Carillion has beaten a potential flurry of competitors with its £572m purchase of Alfred McAlpine, but has it paid too much?

With analysts predicting further consolidation in construction as turmoil in the financial market forces more firms to sell up, Carillion gets full marks for getting its Christmas shopping done early with its £572m takeover of Alfred McAlpine.

The move for McAlpine, confirmed today, means Carillion has got in ahead of a potential flurry of competitors who were expected to show their wares in a beauty parade after McAlpine announced back in August that it was to split its business.

Had this plan gone ahead, McAlpine’s highly valued support services business in particular was expected to attract a host of bidders. But by pitching for the whole business Carillion got in first, and is now in line to become the UK’s second largest construction firm behind Balfour Beatty, with a turnover of £4.7bn.

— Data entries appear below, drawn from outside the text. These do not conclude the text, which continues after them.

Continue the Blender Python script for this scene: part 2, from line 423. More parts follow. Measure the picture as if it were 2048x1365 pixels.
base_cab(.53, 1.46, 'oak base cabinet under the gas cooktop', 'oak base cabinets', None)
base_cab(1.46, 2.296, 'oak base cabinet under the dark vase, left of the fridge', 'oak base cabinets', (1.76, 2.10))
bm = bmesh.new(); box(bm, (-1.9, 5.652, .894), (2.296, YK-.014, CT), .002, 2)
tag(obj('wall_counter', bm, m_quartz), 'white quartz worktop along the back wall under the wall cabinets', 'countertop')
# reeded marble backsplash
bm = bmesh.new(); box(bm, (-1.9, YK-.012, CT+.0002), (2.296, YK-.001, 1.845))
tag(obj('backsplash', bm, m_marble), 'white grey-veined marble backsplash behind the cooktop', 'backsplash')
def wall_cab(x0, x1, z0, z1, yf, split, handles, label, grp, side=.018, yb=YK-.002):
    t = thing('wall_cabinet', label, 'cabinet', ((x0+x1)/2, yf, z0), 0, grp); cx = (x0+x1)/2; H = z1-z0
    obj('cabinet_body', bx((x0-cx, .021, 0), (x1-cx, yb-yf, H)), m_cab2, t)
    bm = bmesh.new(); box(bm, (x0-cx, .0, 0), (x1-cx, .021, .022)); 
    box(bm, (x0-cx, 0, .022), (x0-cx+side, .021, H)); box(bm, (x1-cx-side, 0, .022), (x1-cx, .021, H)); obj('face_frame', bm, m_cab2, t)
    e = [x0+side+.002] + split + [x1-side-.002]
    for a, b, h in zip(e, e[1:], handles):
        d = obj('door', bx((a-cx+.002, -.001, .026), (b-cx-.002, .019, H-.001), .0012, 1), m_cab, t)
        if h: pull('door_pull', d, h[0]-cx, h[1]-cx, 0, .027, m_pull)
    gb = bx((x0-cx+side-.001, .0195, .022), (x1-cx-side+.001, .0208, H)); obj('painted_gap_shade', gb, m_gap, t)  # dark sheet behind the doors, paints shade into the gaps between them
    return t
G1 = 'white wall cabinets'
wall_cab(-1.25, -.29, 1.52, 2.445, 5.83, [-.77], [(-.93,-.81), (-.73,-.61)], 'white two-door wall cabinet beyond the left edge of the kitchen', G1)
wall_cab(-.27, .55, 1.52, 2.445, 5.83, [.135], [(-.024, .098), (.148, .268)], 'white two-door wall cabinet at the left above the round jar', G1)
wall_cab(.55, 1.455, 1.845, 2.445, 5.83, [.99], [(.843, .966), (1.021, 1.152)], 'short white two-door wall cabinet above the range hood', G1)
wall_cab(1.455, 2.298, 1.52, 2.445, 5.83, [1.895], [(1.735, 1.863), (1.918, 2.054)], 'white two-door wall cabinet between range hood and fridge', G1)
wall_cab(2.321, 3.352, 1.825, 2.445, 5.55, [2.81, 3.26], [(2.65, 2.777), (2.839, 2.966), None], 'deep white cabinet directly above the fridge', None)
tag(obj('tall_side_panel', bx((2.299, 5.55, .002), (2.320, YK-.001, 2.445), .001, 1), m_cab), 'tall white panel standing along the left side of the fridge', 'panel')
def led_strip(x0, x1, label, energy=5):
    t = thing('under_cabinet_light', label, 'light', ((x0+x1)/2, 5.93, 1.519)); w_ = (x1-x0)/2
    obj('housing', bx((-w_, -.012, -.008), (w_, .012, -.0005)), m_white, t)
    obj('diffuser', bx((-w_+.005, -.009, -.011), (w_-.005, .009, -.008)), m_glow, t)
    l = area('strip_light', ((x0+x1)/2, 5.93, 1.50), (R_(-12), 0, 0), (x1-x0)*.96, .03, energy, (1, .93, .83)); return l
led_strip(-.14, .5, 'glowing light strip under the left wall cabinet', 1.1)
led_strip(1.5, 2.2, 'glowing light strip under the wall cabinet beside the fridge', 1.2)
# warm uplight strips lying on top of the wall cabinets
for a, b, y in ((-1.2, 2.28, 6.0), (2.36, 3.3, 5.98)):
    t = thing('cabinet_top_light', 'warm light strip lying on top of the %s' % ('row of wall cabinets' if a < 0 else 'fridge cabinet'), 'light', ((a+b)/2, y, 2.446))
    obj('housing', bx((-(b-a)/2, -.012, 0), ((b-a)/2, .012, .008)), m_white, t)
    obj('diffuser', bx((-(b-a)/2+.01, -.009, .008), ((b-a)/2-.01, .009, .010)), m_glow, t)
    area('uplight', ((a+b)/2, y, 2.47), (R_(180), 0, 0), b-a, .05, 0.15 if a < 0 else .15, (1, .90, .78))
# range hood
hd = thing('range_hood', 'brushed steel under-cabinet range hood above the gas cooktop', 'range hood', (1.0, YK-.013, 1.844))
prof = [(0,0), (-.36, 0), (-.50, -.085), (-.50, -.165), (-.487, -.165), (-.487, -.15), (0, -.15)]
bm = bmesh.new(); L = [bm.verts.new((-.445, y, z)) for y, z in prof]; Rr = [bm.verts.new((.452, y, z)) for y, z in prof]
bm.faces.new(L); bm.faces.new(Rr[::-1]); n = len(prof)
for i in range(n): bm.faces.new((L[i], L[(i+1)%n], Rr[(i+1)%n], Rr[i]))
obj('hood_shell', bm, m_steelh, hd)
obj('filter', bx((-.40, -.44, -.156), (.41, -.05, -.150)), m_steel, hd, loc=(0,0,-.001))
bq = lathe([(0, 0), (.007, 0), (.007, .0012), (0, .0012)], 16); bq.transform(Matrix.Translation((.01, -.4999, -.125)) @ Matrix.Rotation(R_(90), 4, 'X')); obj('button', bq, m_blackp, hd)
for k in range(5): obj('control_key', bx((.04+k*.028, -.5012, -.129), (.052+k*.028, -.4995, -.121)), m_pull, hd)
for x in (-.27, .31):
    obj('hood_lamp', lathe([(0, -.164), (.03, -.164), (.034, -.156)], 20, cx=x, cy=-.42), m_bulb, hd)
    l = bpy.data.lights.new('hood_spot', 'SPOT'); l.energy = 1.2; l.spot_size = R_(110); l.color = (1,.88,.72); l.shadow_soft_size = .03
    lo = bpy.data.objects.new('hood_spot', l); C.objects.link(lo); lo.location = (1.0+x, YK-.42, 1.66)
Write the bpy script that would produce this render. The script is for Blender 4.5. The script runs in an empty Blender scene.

The turmoil in the financial markets initially seems to have played to Carillion’s advantage in the deal’s price, with the 558p a share offer announced today representing a knock down price on the 585p mooted in October. It is much closer to Carillion’s earlier – and flatly rejected – suggestion of a 560p deal; a change that chief executive John McDonough has put down to market conditions.

But in deciding whether Christmas has indeed come early for Carillion, it should be noted that the offer still represents a premium of 25p a share on Alfred McAlpine’s current share price, which like many in the sector has suffered as a result of the credit crunch.

Some analysts this morning suggested that Carillion is overpaying for the business, but the City will have short memory of this if the acquisition runs smoothly and share prices in the sector stage a recovery.

The two firms offer a good strategic fit, particularly in the support services arena, and the City will be looking to Carillion to deliver at least the £30m of synergies predicted today.